The FCC also mentions in their PART 80 rules at § 80.225 Requirements for selective calling equipment:

(6) Approved DSC equipment that has been manufactured, sold, and installed in conformity with the requirements of this section may be used indefinitely.


Since RTCM SC-101 radios were in conformity at the time they were sold and installed, they qualify for the permission for indefinite use.

jimh
Posts: 11710
Joined: Fri Oct 09, 2015 12:25 pm
Location: Michigan, Lower Peninsula
Contact:

Re: DSC Distress Alert Message Test: Receiving Capabilities

Postby jimh » Mon Jan 29, 2018 2:40 pm

There is another glaring, significant, and possibly dangerous behavior in older DSC radios: if an older DSC radio makes a DISTRESS ALERT transmission, when finished the radio receiver remains tuned to Channel 70. This means that if another boater or a rescue agency attempts to make voice contact with the vessel in distress by calling them on Channel 16, the distress communication channel, the radio will not receive those transmissions because it is now tuned to Channel 70.

It is possible to get the radio to tune to Channel 16 following a DISTRESS ALERT broadcast, but this interrupts the re-transmission timer that was going to resend the distress alert at a four minute interval. That means the radio will not automatically re-transmit another distress alert.

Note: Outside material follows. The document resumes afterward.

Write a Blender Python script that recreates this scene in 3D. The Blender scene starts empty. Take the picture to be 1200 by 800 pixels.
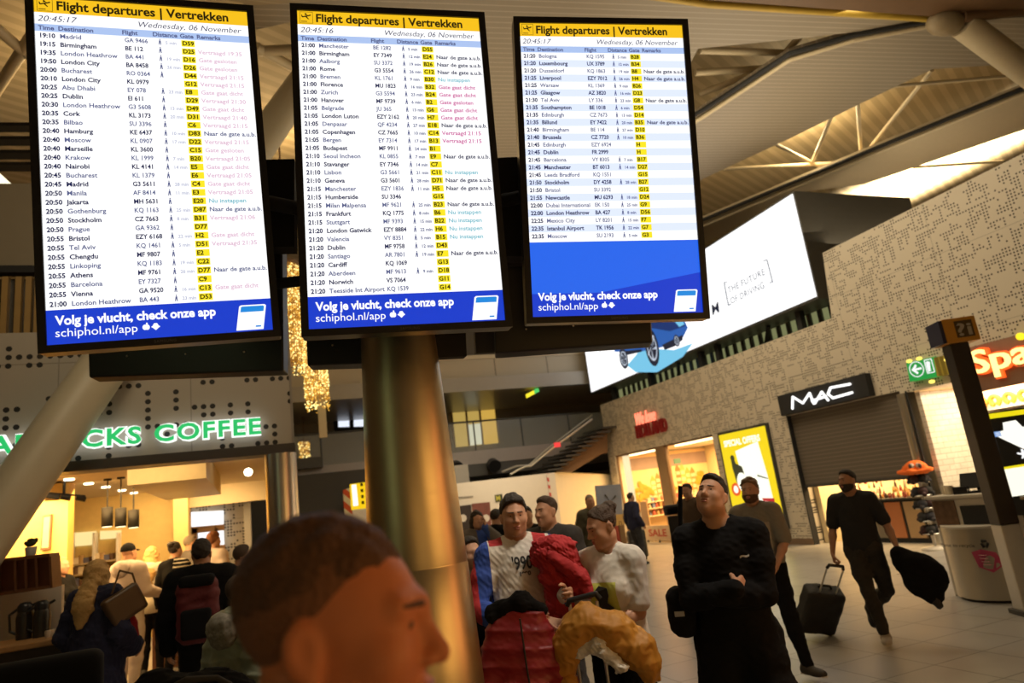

Class-D radios are required to have a dedicated separate receiver for the DSC channel, and there is no reason the voice communication receiver would ever need to be tuned to Channel 70. The only radios that can make a voice transmission on Channel 70 are very old--very old--VHF Marine Band radios that were made long before Channel 70 was reallocated to the DSC function. I have not researched exactly when that occurred, but it must have been well before c.2000.